DIGITAL LIBRARY
ICAMP – EXPLORING THE USE OF SOCIAL SOFTWARE IN HIGHER EDUCATION
Centre for Social Innovation - ZSI (AUSTRIA)
About this paper:
Appears in: EDULEARN09 Proceedings
Publication year: 2009
Page: 5210
ISBN: 978-84-612-9801-3
ISSN: 2340-1117
Conference name: 1st International Conference on Education and New Learning Technologies
Dates: 6-8 July, 2009
Location: Barcelona ,Spain
Abstract:
Driven by continuous socio-economic changes, such as the increase of knowledge intensive jobs or the demand for new skills and competencies, the iCamp project started over 3 years ago with the vision to create an open virtual learning environment for specific competence advancements. During the course of the project the research team in iCamp followed a design-based research approach with a strong focus on designing for real life trials, getting feedback from practitioners and feeding this knowledge into advanced pedagogical concepts and new technological developments for cross-cultural collaboration in digitally mediated environments.

The iCamp educational intervention model that is heavily based on the experiences from the field studies describes strategies as to how facilitators may intervene in order to advance certain competences, namely self-directing personal learning projects, collaborating with peers and social networking. The iCamp educational intervention approach can now be applied within a certain range of convenience.

With regards to the technological advancements the main focus in iCamp has been set on social software technologies and its usage and adaptations for specific educational needs. A set of tools, including ready to use elements, up to rather experimental technologies that need further research before they can be implemented in practice, have been developed. iCamp committed to an open source strategy from the beginning following the believes of a knowledge sharing community and many institutions have meanwhile opted for open source software solutions for TEL.

Overall, the iCamp project was embedded in a highly complex contextual frame and achieved well-grounded research results on both, applied and more basic level. In addition, iCamp was very actively shaping an important research trend towards social software applications, which have started to penetrate educational landscapes. iCamp has been one of the pioneers in promoting the use of social software in Higher Education.

This paper will generally present the experiences from this research project and especially from the field studies. In addition, we will focus on the results of the third field trials and the analysis of weblogs as the main tool for the learning activities. We have applied the analytical technique of summarisation, whereby categories are created in an inductive procedure by reducing, paraphrasing and generalising relevant text passages. Our main research question was “How did the students orientate themselves in an international, distributed and technologically mediated learning environment?”

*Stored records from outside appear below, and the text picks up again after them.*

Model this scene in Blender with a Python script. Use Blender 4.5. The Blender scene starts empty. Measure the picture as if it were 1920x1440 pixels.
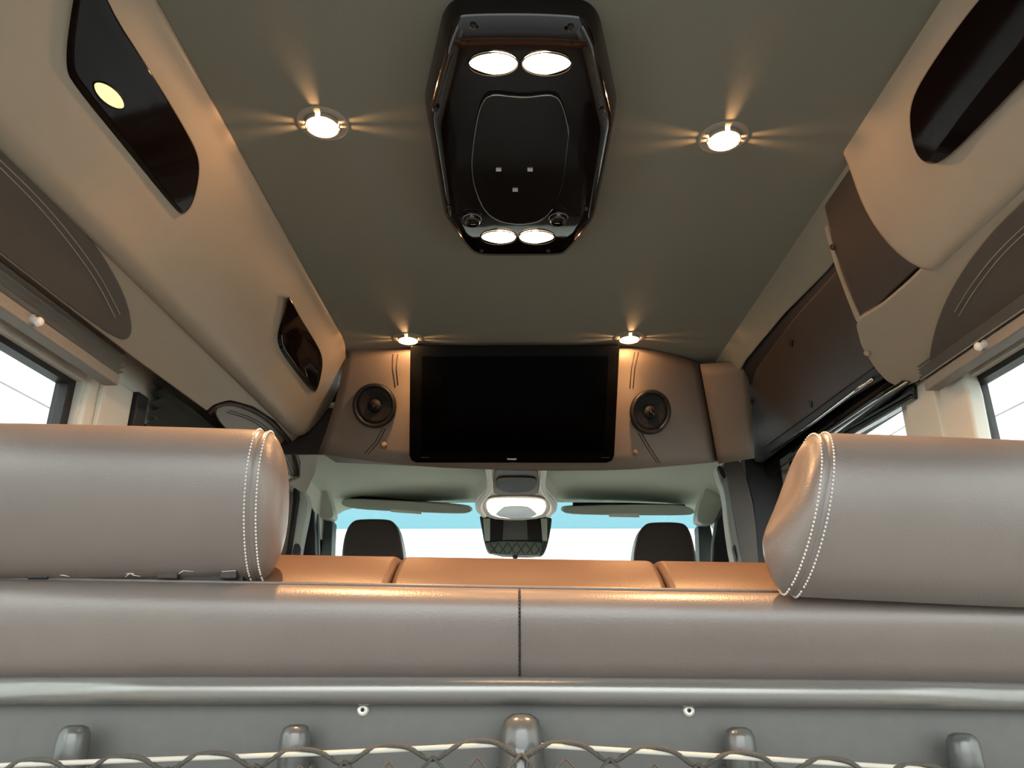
import bpy, bmesh, math, random
from mathutils import Vector, Matrix
random.seed(4)
C = bpy.context.scene.collection
sc = bpy.context.scene
PI = math.pi

# ------------------------------------------------------------------ camera
F, CX, CY = 1400.0, 960.0, 720.0
TH = math.atan(510.0/F); PSI = math.atan(12*math.cos(TH)/F)
CZ = 1.10                                    # camera height above the van floor
cam = bpy.data.cameras.new('camera'); cam.sensor_width = 36; cam.lens = F/1920*36
cam.clip_start = 0.01
camo = bpy.data.objects.new('camera', cam); C.objects.link(camo)
camo.location = (0, 0, CZ); camo.rotation_euler = (PI/2+TH, 0, PSI)
sc.camera = camo

# ------------------------------------------------------------------ world, exposure
W = bpy.data.worlds.new('overcast'); sc.world = W; W.use_nodes = True
bg = W.node_tree.nodes['Background']
bg.inputs[0].default_value = (0.94, 1.0, 0.99, 1)
# overcast sky: three times brighter overhead than at the horizon
_n = W.node_tree.nodes; _l = W.node_tree.links
_tc = _n.new('ShaderNodeTexCoord'); _sx = _n.new('ShaderNodeSeparateXYZ'); _mr = _n.new('ShaderNodeMapRange')
_mr.inputs['From Min'].default_value = 0; _mr.inputs['From Max'].default_value = 1
SKY = 8.2
_mr.inputs['To Min'].default_value = SKY/3; _mr.inputs['To Max'].default_value = SKY
_l.new(_tc.outputs['Generated'], _sx.inputs[0]); _l.new(_sx.outputs['Z'], _mr.inputs['Value']); _l.new(_mr.outputs[0], bg.inputs[1])
sc.view_settings.view_transform = 'Standard'; sc.view_settings.look = 'None'
sc.view_settings.exposure = 0.0; sc.view_settings.gamma = 1.0
sc.view_settings.use_curve_mapping = False
sc.cycles.use_denoising = True
sc.cycles.max_bounces = 8; sc.cycles.diffuse_bounces = 5; sc.cycles.transparent_max_bounces = 12
sc.cycles.caustics_reflective = False; sc.cycles.caustics_refractive = False
sc.cycles.sample_clamp_indirect = 6
LAMP = (1.0, 0.52, 0.22)
P_DOWN, P_BEAM, P_CONSOLE = 2.4, 31.0, 1.0
LENS_E = 14.0

# portal: tells the sampler where the sky comes in (the open rear doors)
def portal(name, loc, rot, sx, sy):
    l = bpy.data.lights.new(name, 'AREA'); l.shape = 'RECTANGLE'; l.size = sx; l.size_y = sy
    l.cycles.is_portal = True
    o = bpy.data.objects.new(name, l); C.objects.link(o); o.location = loc; o.rotation_euler = rot
portal('sky_portal', (0, -0.32, 0.95), (PI/2, 0, 0), 1.7, 1.9)

# ------------------------------------------------------------------ picture ray -> point on a real plane
_R = Matrix.Rotation(PSI, 3, 'Z') @ Matrix.Rotation(PI/2+TH, 3, 'X')
O = Vector((0, 0, CZ))
def ray(px, py): return _R @ Vector(((px-CX)/F, (CY-py)/F, -1.0))
def hit(px, py, p0, n):
    d = ray(px, py); n = Vector(n); p0 = Vector(p0)
    return O + d*((p0-O).dot(n)/d.dot(n))
def atY(px, py, Y): return hit(px, py, (0, Y, 0), (0, 1, 0))
def atX(px, py, X): return hit(px, py, (X, 0, 0), (1, 0, 0))
def atZ(px, py, z): return hit(px, py, (0, 0, CZ+z), (0, 0, 1))
class LinePlane:            # plane that contains the Y direction and two (x, z') points
    def __init__(s, a, b, inward):
        s.a = Vector((a[0], 0, CZ+a[1])); d = Vector((b[0]-a[0], 0, b[1]-a[1])).normalized()
        s.n = Vector((d.z, 0, -d.x))
        if s.n.dot(Vector(inward)) < 0: s.n = -s.n      # n points into the cabin
    def __call__(s, px, py, off=0.0): return hit(px, py, s.a+s.n*off, s.n)
class TiltPlane:            # plane that contains the X direction and two (y, z') points
    def __init__(s, a, b):
        s.a = Vector((0, a[0], CZ+a[1])); d = Vector((0, b[0]-a[0], b[1]-a[1])).normalized()
        s.n = Vector((0, d.z, -d.y))
        if s.n.y > 0: s.n = -s.n                        # towards the rear of the van
    def __call__(s, px, py, off=0.0): return hit(px, py, s.a+s.n*off, s.n)

# ------------------------------------------------------------------ materials
def mat(name, col, rough=0.5, metal=0.0, spec=0.5, noise=0.0, nscale=40, bump=0.0, bscale=300, coat=0.0, sheen=0.0,
        emit=None, es=0.0, bdist=0.001, kind='noise'):
    m = bpy.data.materials.new(name); m.use_nodes = True
    nt = m.node_tree; b = nt.nodes['Principled BSDF']
    b.inputs['Base Color'].default_value = (*col, 1); b.inputs['Roughness'].default_value = rough
    b.inputs['Metallic'].default_value = metal; b.inputs['Specular IOR Level'].default_value = spec
    b.inputs['Coat Weight'].default_value = coat; b.inputs['Sheen Weight'].default_value = sheen
    if emit: b.inputs['Emission Color'].default_value = (*emit, 1); b.inputs['Emission Strength'].default_value = es
    tc = nt.nodes.new('ShaderNodeTexCoord')
    if noise:
        n = nt.nodes.new('ShaderNodeTexNoise'); n.inputs['Scale'].default_value = nscale; n.inputs['Detail'].default_value = 5
        r = nt.nodes.new('ShaderNodeMix'); r.data_type = 'RGBA'
        r.inputs['A'].default_value = (*[c*(1-noise) for c in col], 1); r.inputs['B'].default_value = (*[min(1, c*(1+noise)) for c in col], 1)
        nt.links.new(tc.outputs['Object'], n.inputs['Vector']); nt.links.new(n.outputs['Fac'], r.inputs['Factor'])
        nt.links.new(r.outputs['Result'], b.inputs['Base Color'])
    if bump:
        if kind == 'voronoi':
            n = nt.nodes.new('ShaderNodeTexVoronoi'); n.inputs['Scale'].default_value = bscale; so = n.outputs['Distance']
        else:
            n = nt.nodes.new('ShaderNodeTexNoise'); n.inputs['Scale'].default_value = bscale; n.inputs['Detail'].default_value = 3; so = n.outputs['Fac']
        u = nt.nodes.new('ShaderNodeBump'); u.inputs['Strength'].default_value = bump; u.inputs['Distance'].default_value = bdist
        nt.links.new(tc.outputs['Object'], n.inputs['Vector']); nt.links.new(so, u.inputs['Height']); nt.links.new(u.outputs['Normal'], b.inputs['Normal'])
    return m
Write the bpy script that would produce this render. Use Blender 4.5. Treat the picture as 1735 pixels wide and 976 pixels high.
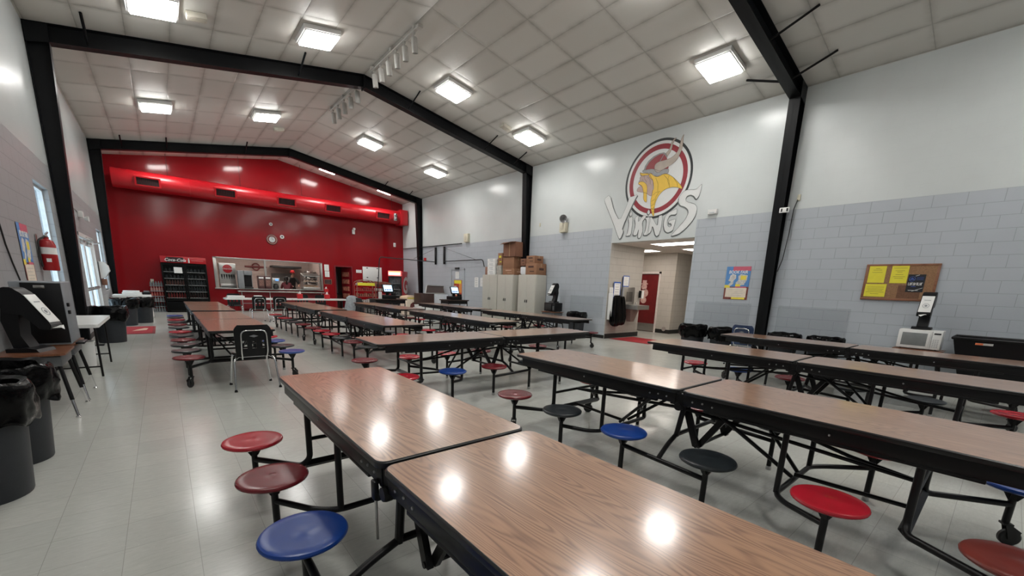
import bpy, bmesh, math, random
from mathutils import Vector, Matrix, noise
random.seed(7)
for o in list(bpy.data.objects): bpy.data.objects.remove(o)
S = bpy.context.scene
COL = S.collection
PI = math.pi
# ---------------------------------------------------------------- camera
yaw, pitch, roll, FPX, PY = 0.700105, -0.2165386, 0.036848, 696.4, 640.5
cy, sy, cp, sp, cr, sr = math.cos(yaw), math.sin(yaw), math.cos(pitch), math.sin(pitch), math.cos(roll), math.sin(roll)
fw = Vector((sy*cp, cy*cp, sp)); r0 = Vector((cy, -sy, 0)); u0 = r0.cross(fw)
rt = cr*r0 + sr*u0; up = -sr*r0 + cr*u0
cam = bpy.data.cameras.new('camera'); co = bpy.data.objects.new('camera', cam); COL.objects.link(co)
m = Matrix((rt, up, -fw)).transposed().to_4x4(); m.translation = Vector((0, 0, 1.42)); co.matrix_world = m
cam.sensor_width = 36; cam.lens = 36*FPX/1735; cam.shift_y = (PY-488)/1735; cam.clip_start = .02
S.camera = co
S.view_settings.view_transform = 'Standard'; S.view_settings.look = 'None'
S.view_settings.gamma = 1; S.view_settings.use_curve_mapping = False
S.view_settings.exposure = 0.2
# ---------------------------------------------------------------- world: bright overcast day outside
w = bpy.data.worlds.new('sky'); S.world = w; w.use_nodes = True
w.node_tree.nodes['Background'].inputs[0].default_value = (.62, .82, .96, 1)
w.node_tree.nodes['Background'].inputs[1].default_value = 2.6
LAMP = 36.0      # radiance of the ceiling panels
# room
XL, XR, XM, ZE, ZR, YR, YF = -1.33, 10.2, 4.435, 5.48, 6.47, 21.6, -4.6
K = (ZR-ZE)/(XM-XL)
def zc(x): return ZR-K*abs(x-XM)
# ---------------------------------------------------------------- materials
MATS = {}
def nodes(name):
    m = bpy.data.materials.new(name); m.use_nodes = True
    nt = m.node_tree; return m, nt, nt.nodes['Principled BSDF']
def N(nt, typ, **kw):
    n = nt.nodes.new(typ)
    for k, v in kw.items():
        if k.startswith('i_'):
            n.inputs[k[2:].replace('_', ' ')].default_value = v
        else: setattr(n, k, v)
    return n
def math_n(nt, op, a, b=None, c=None, clamp=False):
    n = nt.nodes.new('ShaderNodeMath'); n.operation = op; n.use_clamp = clamp
    for i, v in enumerate((a, b, c)):
        if v is None: continue
        if isinstance(v, (int, float)): n.inputs[i].default_value = v
        else: nt.links.new(v, n.inputs[i])
    return n.outputs[0]
def mixc(nt, fac, a, b, mode='MIX'):
    n = nt.nodes.new('ShaderNodeMix'); n.data_type = 'RGBA'; n.blend_type = mode
    for i, v in ((0, fac), (6, a), (7, b)):
        if isinstance(v, (int, float)): n.inputs[i].default_value = v
        elif isinstance(v, tuple): n.inputs[i].default_value = (*v[:3], 1)
        else: nt.links.new(v, n.inputs[i])
    return n.outputs[2]
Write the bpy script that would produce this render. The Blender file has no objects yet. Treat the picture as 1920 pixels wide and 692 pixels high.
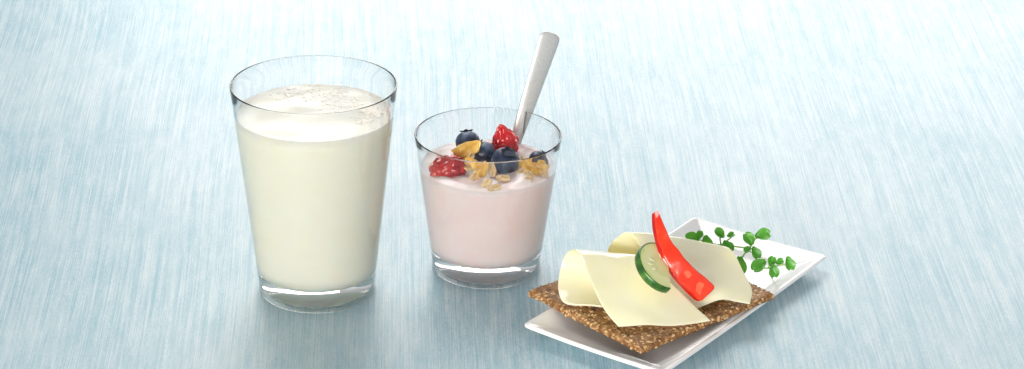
import bpy, math, random
from mathutils import Vector, Matrix, noise
random.seed(7)
R=math.radians
S=0.01                      # all shapes are drawn in centimetres
C=bpy.context.scene.collection
H=52.6; PIT=R(23.5); F=4000.0; X0=760.0; Y0=346.0
sp,cp=math.sin(PIT),math.cos(PIT)
def at(X,Y,z=0.0):
    u=(X-X0)/F; v=(Y-Y0)/F
    t=(H-z)/(sp+v*cp)
    return Vector((u*t,(cp-v*sp)*t,z))
PD=-.4                      # the plate is shallow: everything on it sits this much lower
def atp(X,Y,z): return at(X,Y,z+PD)
def sink(v,d=PD):
    k=(H-(v.z+d))/(H-v.z); return Vector((v.x*k,v.y*k,v.z+d))
CR=Vector((1,0,0)); CU=Vector((0,sp,cp)); CB=Vector((0,-cp,sp))   # right, up, towards the viewer

# ---------------- materials ----------------
def new_mat(name):
    m=bpy.data.materials.new(name); m.use_nodes=True
    return m,m.node_tree.nodes,m.node_tree.links,m.node_tree.nodes['Principled BSDF']
def setp(b,**k):
    for n,v in k.items():
        n=n.replace('_',' ')
        if n in b.inputs: b.inputs[n].default_value=v
def col(c): return (c[0],c[1],c[2],1)
def ramp(N,stops):
    r=N.new('ShaderNodeValToRGB'); e=r.color_ramp.elements
    while len(e)<len(stops): e.new(0.5)
    for el,(p,c) in zip(e,stops): el.position=p; el.color=col(c)
    return r
def noisy(name,stops,scale=100,detail=4,rough=.5,bump=0,bscale=None,bdist=.0005,vec=(1,1,1),**k):
    m,N,L,b=new_mat(name)
    tc=N.new('ShaderNodeTexCoord'); mp=N.new('ShaderNodeMapping'); mp.inputs['Scale'].default_value=vec
    L.new(tc.outputs['Object'],mp.inputs['Vector'])
    n=N.new('ShaderNodeTexNoise'); n.inputs['Scale'].default_value=scale; n.inputs['Detail'].default_value=detail
    L.new(mp.outputs[0],n.inputs['Vector'])
    r=ramp(N,stops); L.new(n.outputs['Fac'],r.inputs[0]); L.new(r.outputs[0],b.inputs['Base Color'])
    setp(b,Roughness=rough,**k)
    if bump:
        n2=N.new('ShaderNodeTexNoise'); n2.inputs['Scale'].default_value=bscale or scale; n2.inputs['Detail'].default_value=3
        L.new(mp.outputs[0],n2.inputs['Vector'])
        bp=N.new('ShaderNodeBump'); bp.inputs['Strength'].default_value=bump; bp.inputs['Distance'].default_value=bdist
        L.new(n2.outputs['Fac'],bp.inputs['Height']); L.new(bp.outputs[0],b.inputs['Normal'])
    return m
M={}
m,N,L,b=new_mat('clear_glass'); setp(b,Base_Color=(1,1,1,1),Roughness=0.0,IOR=1.40,Transmission_Weight=1.0); M['glass']=m
M['milk']=noisy('milk',[(.3,(.98,.945,.785)),(.7,(.99,.965,.825))],40,2,.22,Subsurface_Weight=.8,Subsurface_Radius=(1,.85,.6),Subsurface_Scale=.012,Specular_IOR_Level=.4)
M['foam']=noisy('milk_foam',[(.3,(.94,.885,.75)),(.7,(.98,.94,.83))],500,2,.3)
M['yogurt']=noisy('yogurt',[(.3,(.96,.79,.775)),(.7,(.975,.84,.825))],60,3,.3,bump=.25,bscale=120,bdist=.001,Subsurface_Weight=.6,Subsurface_Radius=(1,.65,.55),Subsurface_Scale=.008)
M['steel']=noisy('brushed_steel',[(.3,(.74,.72,.70)),(.7,(.83,.81,.79))],900,3,.47,bump=.25,bscale=1500,bdist=.0002,Metallic=1.0)
M['blueberry']=noisy('blueberry_skin',[(.32,(.012,.017,.040)),(.52,(.045,.068,.13)),(.72,(.14,.19,.29))],150,5,.38,bump=.1,bscale=600,Specular_IOR_Level=.5)
M['berry_crown']=noisy('blueberry_crown',[(.3,(.008,.008,.015)),(.8,(.05,.06,.09))],400,2,.6)
M['rasp']=noisy('raspberry_flesh',[(.3,(.60,.008,.014)),(.7,(.80,.025,.03))],150,3,.12,Subsurface_Weight=.3,Subsurface_Radius=(1,.2,.1),Subsurface_Scale=.003,Coat_Weight=.5)
M['rasp_dark']=noisy('dark_raspberry_flesh',[(.3,(.34,.006,.011)),(.7,(.56,.018,.024))],150,3,.16,Subsurface_Weight=.2,Subsurface_Radius=(1,.2,.1),Subsurface_Scale=.002,Coat_Weight=.4)
M['flake']=noisy('toasted_flake',[(.3,(.60,.28,.04)),(.55,(.86,.52,.11)),(.8,(.94,.70,.28))],220,5,.35,bump=.6,bscale=350,bdist=.001,Subsurface_Weight=.15,Subsurface_Radius=(1,.5,.2),Subsurface_Scale=.002)
M['oat']=noisy('rolled_oat',[(.3,(.52,.30,.11)),(.5,(.74,.52,.26)),(.75,(.90,.76,.50))],420,5,.5,bump=.6,bscale=600,bdist=.001,Subsurface_Weight=.1,Subsurface_Radius=(1,.6,.3),Subsurface_Scale=.002)
M['porcelain']=noisy('white_porcelain',[(.3,(.91,.91,.91)),(.7,(.93,.93,.93))],30,2,.12,Coat_Weight=.3)
M['bread']=noisy('crispbread_crumb',[(.3,(.13,.052,.016)),(.5,(.29,.135,.045)),(.72,(.48,.27,.105))],300,8,.6,bump=.6,bscale=600,bdist=.001)
M['seed_a']=noisy('light_seed',[(.3,(.50,.27,.09)),(.7,(.76,.54,.27))],300,3,.36)
M['seed_b']=noisy('dark_seed',[(.3,(.22,.092,.028)),(.7,(.40,.20,.068))],300,3,.33)
M['cheese']=noisy('cheese',[(.3,(.965,.875,.56)),(.7,(.975,.90,.625))],60,3,.18,bump=.10,bscale=250,bdist=.0005,Subsurface_Weight=.5,Subsurface_Radius=(1,.75,.28),Subsurface_Scale=.004,Coat_Weight=.2)
M['cress']=noisy('cress_leaf',[(.3,(.06,.26,.028)),(.6,(.13,.42,.05)),(.8,(.30,.60,.13))],140,3,.32,bump=.4,bscale=300,Subsurface_Weight=.2,Subsurface_Radius=(.4,1,.2),Subsurface_Scale=.002)
M['stem']=noisy('cress_stem',[(.3,(.25,.48,.08)),(.7,(.42,.62,.16))],100,2,.35)
M['cuke_skin']=noisy('cucumber_skin',[(.35,(.012,.06,.008)),(.55,(.032,.125,.016)),(.75,(.12,.28,.04))],170,3,.22,vec=(1,1,.3))
M['cuke_seed']=noisy('cucumber_seed',[(.3,(.80,.80,.46)),(.7,(.85,.84,.56))],200,2,.2)
M['pepper']=noisy('red_pepper_flesh',[(.3,(.78,.025,.007)),(.58,(.86,.05,.013)),(.82,(.90,.13,.05))],90,4,.2,bump=.25,bscale=220,bdist=.0008,vec=(1,1,.45),Subsurface_Weight=.2,Subsurface_Radius=(1,.25,.1),Subsurface_Scale=.002,Coat_Weight=.25)
M['pepper_skin']=noisy('red_pepper_skin',[(.3,(.48,.007,.004)),(.7,(.62,.014,.006))],60,2,.12,Coat_Weight=.4)
M['pepper_pale']=noisy('pale_pepper_pith',[(.3,(.87,.085,.03)),(.7,(.91,.18,.085))],120,3,.2,bump=.3,bscale=300,bdist=.0006,Coat_Weight=.2)
# cucumber flesh: radial
m,N,L,b=new_mat('cucumber_flesh')
tc=N.new('ShaderNodeTexCoord'); ln=N.new('ShaderNodeVectorMath'); ln.operation='LENGTH'; L.new(tc.outputs['Object'],ln.inputs[0])
nz=N.new('ShaderNodeTexNoise'); nz.inputs['Scale'].default_value=220; nz.inputs['Detail'].default_value=4; L.new(tc.outputs['Object'],nz.inputs['Vector'])
ad=N.new('ShaderNodeMath'); ad.operation='MULTIPLY_ADD'; L.new(nz.outputs['Fac'],ad.inputs[0]); ad.inputs[1].default_value=.0045; L.new(ln.outputs['Value'],ad.inputs[2])
mr=N.new('ShaderNodeMapRange'); mr.inputs['From Max'].default_value=.018; L.new(ad.outputs[0],mr.inputs['Value'])
r=ramp(N,[(0,(.82,.79,.46)),(.35,(.74,.73,.36)),(.5,(.70,.71,.34)),(.62,(.80,.80,.44)),(.82,(.74,.79,.38)),(.97,(.52,.68,.20))]); L.new(mr.outputs[0],r.inputs[0]); L.new(r.outputs[0],b.inputs['Base Color'])
setp(b,Roughness=.15,Subsurface_Weight=.3,Subsurface_Radius=(.8,1,.4),Subsurface_Scale=.003); M['cuke']=m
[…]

The collaboration experience, especially from the peer-facilitating process, was the most prominent issue that was reflected in the weblogs. Students had the possibility to ask and discuss relevant issues with their peers and facilitators and reflected their own input by the given feedback from the others. Regulating and peer-facilitating have been the main two categories derived from the Weblog entries that deal with the issues of collaboration.

Students also had to deal with topics concerning their own selfmanagement and the way they self-directed their learning process in intentional learning projects. The handling with resources such as material, time and new Web 2.0 tools as well as their personal needs and attitudes were the most challenging but also motivating aspects for the students according to their Weblogs.